CNN confirmed the 61-year-old’s death, saying in a statement he was found unresponsive on Friday morning by friend and fellow chef Eric Ripert.

The US network said Bourdain was in Strasbourg filming an upcoming segment in his series Parts Unknown.

The CNN statement said: “His love of great adventure, new friends, fine food and drink and the remarkable stories of the world made him a unique storyteller. His talents never ceased to amaze us and we will miss him very much.”

Chef Gordon Ramsay tweeted he was stunned and saddened. Ramsay wrote that Bourdain “brought the world into our homes and inspired so many people to explore cultures”.

Bizarre Foods host Andrew Zimmern wrote that a piece of his heart “is truly broken”. Zimmern said “the sad cruel irony” is that in the last year, Bourdain had never been happier.

Actor and former Man v Food host Adam Richman tweeted “Why?” Richman said his heart was with Bourdain.
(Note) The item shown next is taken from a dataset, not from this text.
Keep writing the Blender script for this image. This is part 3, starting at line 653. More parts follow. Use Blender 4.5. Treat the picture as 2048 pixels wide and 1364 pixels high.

Bourdain achieved celebrity status after the publication in 2000 of his best-selling book Kitchen Confidential: Adventures in the Culinary Underbelly.

The book created a sensation by combining frank details of his life and career with behind-the-scenes observations on the culinary industry. It was a rare crossover – a book intended for professional cooks that had enormous mass appeal.

Bourdain went on to achieve widespread fame thanks to his CNN series Parts Unknown and was filming an upcoming segment for the show when he was found.

Chefs, fans and US president Donald Trump were among those stunned and saddened by the news. “I want to extend to his family my heartfelt condolences,” Mr Trump said.

Bourdain was twice divorced and has a daughter from his second marriage.

His Parts Unknown show seemed like an odd choice for CNN when it started in 2013 – part travelogue, part history lesson, part love letter to exotic foods. Each trip was an adventure. There had been nothing quite like it on the network, and it became an immediate hit.

He mixed a coarseness and whimsical sense of adventurousness, true to the spirit of the rock ‘n’ roll music he loved.

“We are constantly asking ourselves, first and foremost: what is the most (messed) up thing we can do next week?” he said in a 2014 interview.

Besides showcasing food, a Parts Unknown trip to Japan in the series’ first season included an odd show with robots and scantily clad women, a visit to a death metal band and a meal shared with a woman involved in the city’s sadomachistic community.

In 2017, he sat down for some bun cha in Hanoi, Vietnam, with former president Barack Obama.

Bourdain was reluctant to analyse why his series succeeded.

He said: “If you think about who the audience is and what their expectations might be, I think that’s the road to badness and mediocrity.

“You go out there and show the best story you can as best you can. If it’s interesting to you, hopefully it’s interesting to others. If you don’t make television like that, it’s pandering.”

The American chef, author and television personality was born in New York City and was raised in Leonia, New Jersey. He had written that his love of food began as a youth while on a family vacation in France, when he ate his first oyster.